According to former trade union worker turned short story writer Mridula Koshy, the best stories are those of working class people on the streets. The writer’s collection of short stories ‘If It is Sweet’ was released in New Delhi on Wednesday.
The book has been published by one of the youngest publishing houses in the country, the Westland/Westland/Tranquebar Press,
According to Koshy, the book "travels through the streets of Delhi picking on odd lives and the disavowed dramas that play themselves out on the stretch of the crowded BRT and in the adjoining residential neighborhoods like Defence Colony, M-Block Market (of Greater Kailash I), Chirag Delhi flyover and Humayun's Tomb".
Koshy is a creative writer who regularly contributes short stories to Penguin Books-India anthologies, American and European publications such as American and European publications like Wasafiri, Prairie Fire, The Dalhousie Review and Existere.
Koshy was born and brought up in Delhi till she was 15. She migrated to the US in the 1980s. Koshy then became a full-time trade union activist and community organizer after studying from Occidental College, which is on the outskirts of Los Angeles. This is the college where current president Barrack Obama studied. While she was a trade union activist and community organizer, she held several small time jobs like waitress, back stage dresser and silver ware polisher.
She finds a strong link between her career as a trade union worker and her stories, as being full of sweat and city grime. Her narration incorporates facets like graffiti, italicized excerpts, and twisting of words to put across the regional characteristics of her characters.
In a conversation with IANS, "Somehow when I started writing about India, I felt I had to begin with Delhi.
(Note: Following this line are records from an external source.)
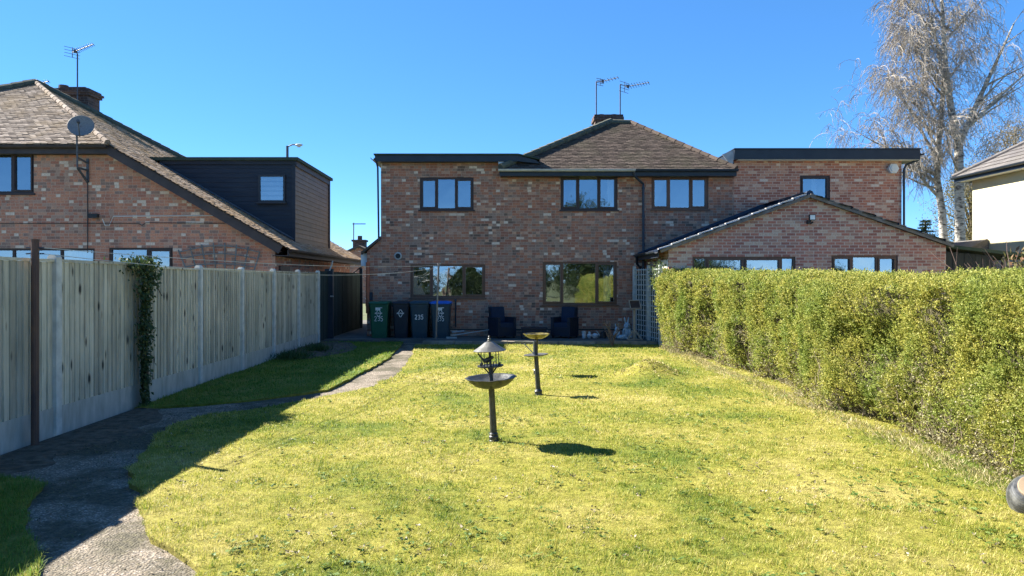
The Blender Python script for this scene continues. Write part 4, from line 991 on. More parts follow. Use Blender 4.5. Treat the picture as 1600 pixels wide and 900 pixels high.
m = MB(); xa, xb = WX(814,20.2), WX(855,20.2); m.box(xa,xb,20.0,20.45,.36,.40); m.build('tabletop', M_ratt, tb)
m = MB(); m.box(xa+.02,xb-.02,20.02,20.43,.24,.36); m.build('apron', M_ratt, tb)
for (a, b) in ((xa+.03,20.03),(xb-.03,20.03),(xa+.03,20.42),(xb-.03,20.42)):
    m = MB(); m.box(a-.025,a+.025,b-.025,b+.025,.1,.24); m.build('leg', M_ratt, tb)

# ---------------------------------------------------------------- bird baths on the lawn
M_iron = pm('cast_metal', (.05,.053,.055), (.095,.095,.09), 14, .42, .6, bump=.25); M_iron_l = pm('cast_metal_pale', (.16,.155,.14), (.10,.098,.09), 10, .45, .5, bump=.2)
def lean_M(base, top):
    d = (Vector(top)-Vector(base)); L = d.length
    return Matrix.Translation(base) @ d.to_track_quat('Z','Y').to_matrix().to_4x4(), L
bx = thing('bird_bath', 'tall dark metal bird bath with roofed feeding table, nearest on the lawn', 'bird bath', (-.083,7.5,.04))
B0 = Vector((-.083,7.5,.0)); B1 = Vector((-.135,7.5,1.10))
MM, L = lean_M(B0, B1); k = L/1.10
def LP(prof, n=20, rf=None, name='x', mat=M_iron, smooth=True, tilt=None):
    m = MB(); m.lathe(prof, n, M=MM if tilt is None else MM @ tilt, rfun=rf); return m.build(name, mat, bx, smooth)
LP([(.055,.02),(.056,.05),(.05,.055),(.05,.09),(.042,.10),(.045,.115),(.036,.13)], 20, None, 'foot')
LP([(.036,.13),(.033,.30),(.03,.56),(.036,.585)], 16, None, 'pole')
def scal(a, r): return 1+.025*math.cos(a*12)*(r > .15)
bowl = MB(); T = MM @ Matrix.Translation((.01,0,0)) @ Matrix.Rotation(R(1.5),4,'Y')
bowl.lathe([(.04,.575),(.10,.583),(.17,.612),(.215,.648),(.235,.676),(.255,.684),(.257,.69),(.24,.692),(.225,.684),(.19,.655),(.12,.632),(.03,.625)], 48, M=T, rfun=lambda a, r: scal(a, r)*(1+(.10*math.exp(-((a if a < math.pi else a-2*math.pi)/.22)**2) if r > .2 else 0)))
bowl.build('basin', M_iron, bx, True)
LP([(.024,.62),(.021,.68),(.019,.75),(.022,.80)], 12, None, 'stem')
m = MB()
for q in range(4):
    a = q*math.pi/2+.4; p = [Vector((.015*math.cos(a),.015*math.sin(a),.72)), Vector((.035*math.cos(a),.035*math.sin(a),.745)), Vector((.075*math.cos(a),.075*math.sin(a),.79))]
    m.tube([MM @ v_ for v_ in p], .008, 6)
m.build('branch', M_iron, bx)
LP([(.02,.793),(.12,.79),(.134,.796),(.134,.806),(.12,.803),(.02,.803)], 28, None, 'feeding_tray')
m = MB()
for q in range(20):
    a = q*2*math.pi/20
    if q % 5 == 2: continue
    p = MM @ Vector((.10*math.cos(a),.10*math.sin(a),.81)); m.bar(p-Vector((0,0,.008)), p+Vector((0,0,.022)), .010, .006)
    a2 = (q+1)*2*math.pi/20
    if q % 5 != 1: m.bar(MM @ Vector((.10*math.cos(a),.10*math.sin(a),.828)), MM @ Vector((.10*math.cos(a2),.10*math.sin(a2),.828)), .008, .007)
m.build('tray_fence', M_iron, bx)
m = MB()
for q in range(4):
    a = q*math.pi/2+.62; m.tube([MM @ Vector((.105*math.cos(a),.105*math.sin(a),.80)), MM @ Vector((.105*math.cos(a),.105*math.sin(a),.965))], .0042, 6)
m.build('rod', M_iron, bx)
m = MB(); m.tube([MM @ Vector((.0,0,.80)), MM @ Vector((0,0,.98))], .013, 8); m.build('post', M_iron, bx)
rf8 = lambda a, r: 1+.02*math.cos(a*8)*(r > .04)
LP([(.162,.95),(.165,.956),(.12,.985),(.08,1.012),(.05,1.036),(.03,1.045),(.02,1.046)], 32, rf8, 'roof', M_iron_l)
LP([(.155,.950),(.10,.955),(.02,.975)], 24, None, 'roof_underside')
LP([(.02,1.04),(.024,1.052),(.012,1.06),(.017,1.072),(.008,1.082),(.011,1.092),(.002,1.108)], 12, None, 'finial', M_iron_l)
# little cast bird, one remeshed body
m = MB(); bc = MM @ Vector((.012,-.03,.862)); Rb = Matrix.Rotation(R(28),3,'Y')
m.ell(bc, .048,.022,.024,12,8, Rb.inverted()); m.ell(bc+Vector((.048,0,.026)), .018,.016,.017,10,6); m.tube([bc+Vector((.03,0,.015)), bc+Vector((.046,0,.022))],[.02,.015],8)
m.tube([bc+Vector((.062,0,.028)), bc+Vector((.082,0,.026))], [.007,.001], 6); m.tube([bc+Vector((-.035,0,-.004)), bc+Vector((-.07,0,.036)), bc+Vector((-.095,0,.07))], [.014,.010,.008], 6)
m.tube([bc+Vector((.0,0,-.015)), bc+Vector((.0,0,-.058))], .008, 6)
bo = m.build('cast_bird', M_iron, bx); rm = bo.modifiers.new('join', 'REMESH'); rm.mode = 'VOXEL'; rm.voxel_size = .004; rm.use_smooth_shade = True
# second stand, tray and bracket arm
s2 = thing('feeder_stand', 'thin leaning metal pole with round tray and pale bracket arm behind the bird bath', 'bird feeder', (.52,10.63,.03))
B0 = Vector((.52,10.63,.0)); B1 = Vector((WX(836,10.63),10.63,.80)); MM, L = lean_M(B0, B1)
m = MB(); m.lathe([(.052,.01),(.06,.03),(.052,.05),(.058,.085),(.04,.11),(.036,.13)], 16, M=MM); m.build('foot', M_iron, s2, True)
m = MB(); m.lathe([(.038,.12),(.034,.35),(.03,.62),(.026,L)], 14, M=MM); m.build('pole', M_iron, s2, True)
m = MB(); m.lathe([(.02,.585),(.12,.587),(.172,.60),(.176,.61),(.17,.612),(.12,.602),(.02,.602)], 36, M=MM, rfun=lambda a, r: 1+.02*math.cos(a*9)*(r > .1)); m.build('tray', M_iron_l, s2, True)
m = MB(); tp = wpt(834,534,10.6); m.bar(wpt(804,533,10.6), tp, .02,.012); m.bar(tp, wpt(834,552,10.6), .016,.016); m.bar(wpt(819,537,10.6), wpt(837,556,10.6), .014,.014); m.build('bracket', pm('pale_metal', (.45,.43,.38), (.35,.33,.3), 9, .45, .4), s2)
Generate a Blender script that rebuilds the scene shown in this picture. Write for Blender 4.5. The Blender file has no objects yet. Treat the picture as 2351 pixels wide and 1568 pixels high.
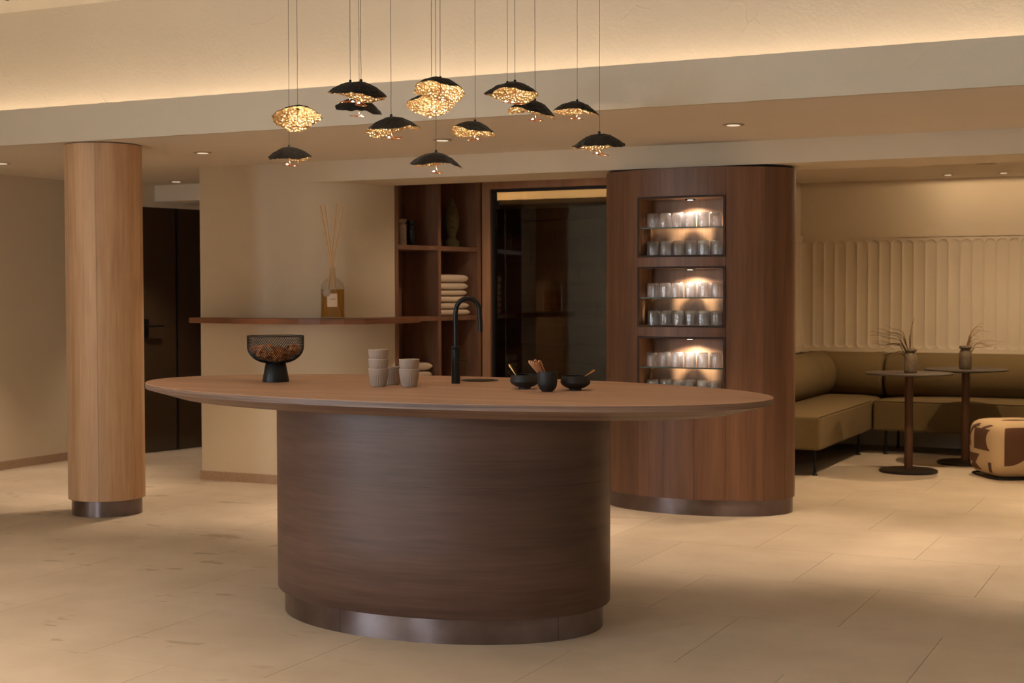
import bpy, bmesh, math, random
from math import sin, cos, pi, radians, sqrt, atan2
from mathutils import Vector, Matrix, noise
random.seed(7)
SC = bpy.context.scene
COL = SC.collection

# ------------------------------------------------------------------ camera, world, exposure
cam_d = bpy.data.cameras.new('camera')
cam = bpy.data.objects.new('camera', cam_d)
COL.objects.link(cam)
SC.camera = cam
FPX, PITCH, ROLL, YAW = 3371.76, 0.0342286, -0.00199708, 0.449187
fw = Vector((-sin(YAW) * cos(PITCH), cos(YAW) * cos(PITCH), -sin(PITCH)))
r0 = Vector((cos(YAW), sin(YAW), 0))
u0 = r0.cross(fw)
rr = r0 * cos(ROLL) + u0 * sin(ROLL)
uu = -r0 * sin(ROLL) + u0 * cos(ROLL)
M = Matrix(((rr.x, uu.x, -fw.x, 0), (rr.y, uu.y, -fw.y, 0), (rr.z, uu.z, -fw.z, 1.37), (0, 0, 0, 1)))
cam.matrix_world = M
cam_d.sensor_fit = 'HORIZONTAL'
cam_d.sensor_width = 36.0
cam_d.lens = FPX / 2351 * 36.0
cam_d.clip_end = 60
cam_d.dof.use_dof = True
cam_d.dof.focus_distance = 5.6
cam_d.dof.aperture_fstop = 6.3

world = bpy.data.worlds.new('world')
SC.world = world
world.use_nodes = True
bg = world.node_tree.nodes['Background']
bg.inputs[0].default_value = (0.74, 0.85, 1.0, 1)
bg.inputs[1].default_value = 15.0
SC.view_settings.view_transform = 'Standard'
SC.view_settings.look = 'None'
SC.view_settings.gamma = 1.0
SC.view_settings.use_curve_mapping = False
SC.view_settings.exposure = 0.45
SC.cycles.max_bounces = 6
SC.cycles.diffuse_bounces = 4
SC.cycles.glossy_bounces = 3
SC.cycles.transparent_max_bounces = 16
SC.cycles.use_adaptive_sampling = True
SC.cycles.adaptive_threshold = 0.15
SC.cycles.adaptive_min_samples = 18
SC.cycles.sample_clamp_indirect = 4.0
SC.cycles.caustics_reflective = False
SC.cycles.caustics_refractive = False
SC.cycles.use_denoising = True

LOUNGE = (1.0, 0.72, 0.43)
WARM = (1.0, 0.755, 0.53)       # lamps of about 2700 K
P_COVE, P_DOWN, P_PEND, P_NICHE, P_SAUNA = 9.8, 82.0, 0.60, 18.0, 11.0

# ------------------------------------------------------------------ materials
def lin(c):
    f = lambda v: v / 12.92 if v <= 0.04045 else ((v + 0.055) / 1.055) ** 2.4
    return tuple(f(v / 255.0) for v in c)

def new_mat(name):
    m = bpy.data.materials.new(name)
    m.use_nodes = True
    nt = m.node_tree
    return m, nt, nt.nodes['Principled BSDF']

def nd(nt, t, **kw):
    n = nt.nodes.new(t)
    for k, v in kw.items():
        if k.startswith('i_'):
            n.inputs[k[2:].replace('_', ' ')].default_value = v
        else:
            setattr(n, k, v)
    return n

def coords(nt, scale=(1, 1, 1), kind='Object'):
    tc = nd(nt, 'ShaderNodeTexCoord')
    mp = nd(nt, 'ShaderNodeMapping')
    mp.inputs['Scale'].default_value = scale
    nt.links.new(tc.outputs[kind], mp.inputs['Vector'])
    return mp.outputs['Vector']

def add_bump(nt, p, h, strength, dist=0.01):
    b = nd(nt, 'ShaderNodeBump')
    b.inputs['Strength'].default_value = strength
    b.inputs['Distance'].default_value = dist
    nt.links.new(h, b.inputs['Height'])
    nt.links.new(b.outputs['Normal'], p.inputs['Normal'])

def plain(name, c, rough=0.6, metal=0.0, bump=0.0, bscale=60.0, vary=0.0, spec=0.5):
    m, nt, p = new_mat(name)
    p.inputs['Roughness'].default_value = rough
    p.inputs['Metallic'].default_value = metal
    p.inputs['Specular IOR Level'].default_value = spec
    n = nd(nt, 'ShaderNodeTexNoise', i_Scale=bscale, i_Detail=2.5)
    nt.links.new(coords(nt), n.inputs['Vector'])
    cr = nd(nt, 'ShaderNodeValToRGB')
    l = lin(c)
    k = vary
    cr.color_ramp.elements[0].position = 0.3
    cr.color_ramp.elements[1].position = 0.7
    cr.color_ramp.elements[0].color = tuple(v * (1 - k) for v in l) + (1,)
    cr.color_ramp.elements[1].color = tuple(min(1, v * (1 + k)) for v in l) + (1,)
    nt.links.new(n.outputs['Fac'], cr.inputs['Fac'])
    nt.links.new(cr.outputs['Color'], p.inputs['Base Color'])
    if bump:
        add_bump(nt, p, n.outputs['Fac'], bump)
    return m

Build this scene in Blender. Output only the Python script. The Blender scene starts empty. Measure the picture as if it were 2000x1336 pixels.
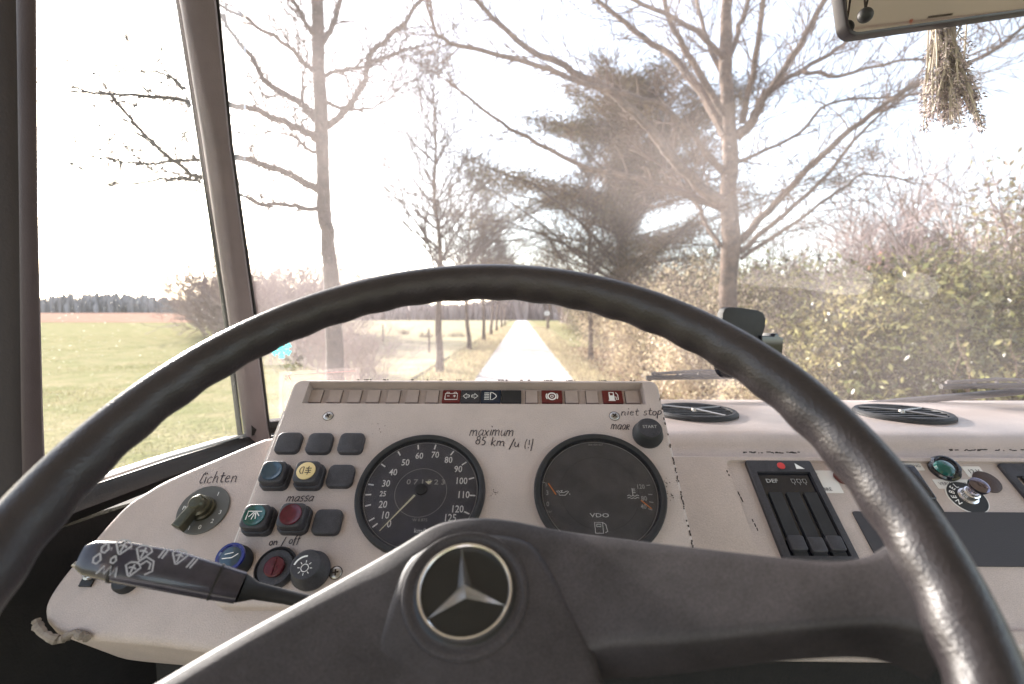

The issues that the city threw up were serious and complex. I worked in the US as a trade union organizer, talking to workers in the public sector units, healthcare and those in jobs that were not represented by other unions.”
"It was largely because my mother worked as a nurse in the US for some time and I realized that the US was a very complicated society. It is divided along racial and class lines. The city of Los Angeles, where I lived, saw quite a bit of upheaval in the mid-eighties. I found some of it in Delhi,"
Having been a part of immigrant society, that was festering with complicated problems such as welfare doles and idlers; she says “I had to come up with an analysis to convince myself why I was a second class citizen in the US. I brought my intelligence to use in the working class society to understand the gender forces at play and the whole migrants' issue.
"So, after college I joined this radical trade union Local 11 HERE, which came to my campus seeking volunteers. I was arrested for the first time while working for Local 11. Then I joined the United Farm Workers and finally the Service Employees' International Union in Portland, where I worked for six years, organizing workers as a pro,"
Koshy’s stories reflect the working nature that she has in her. One of her stories ‘Today is the Day” which is a cross between a novella and a short story which is divided into seven-sub heads, is a tale of Suraj, who is a domestic help tired of working in a big household. Suraj resents the class-divide and the frills of sophistication that are present in his employer’s home. This forces him to hit back in a out of the ordinary manner.
‘The Good Mother’ is a heartrending and rather shocking take on single mother hood. It is the story of a woman’s pilgrimage to immerse the ashes of her dead sons. While she is on her way from Rishikesh to Delhi, she ends up picking up a younger lover and tips the brass urn that contains the ashes of her sons of the window sill at a rented location in Defence Colony that she shares with her foreign lover, instead of immersing them in the holy waters of the Ganga. Koshy’s next project is a novel set in the United States and Kerala.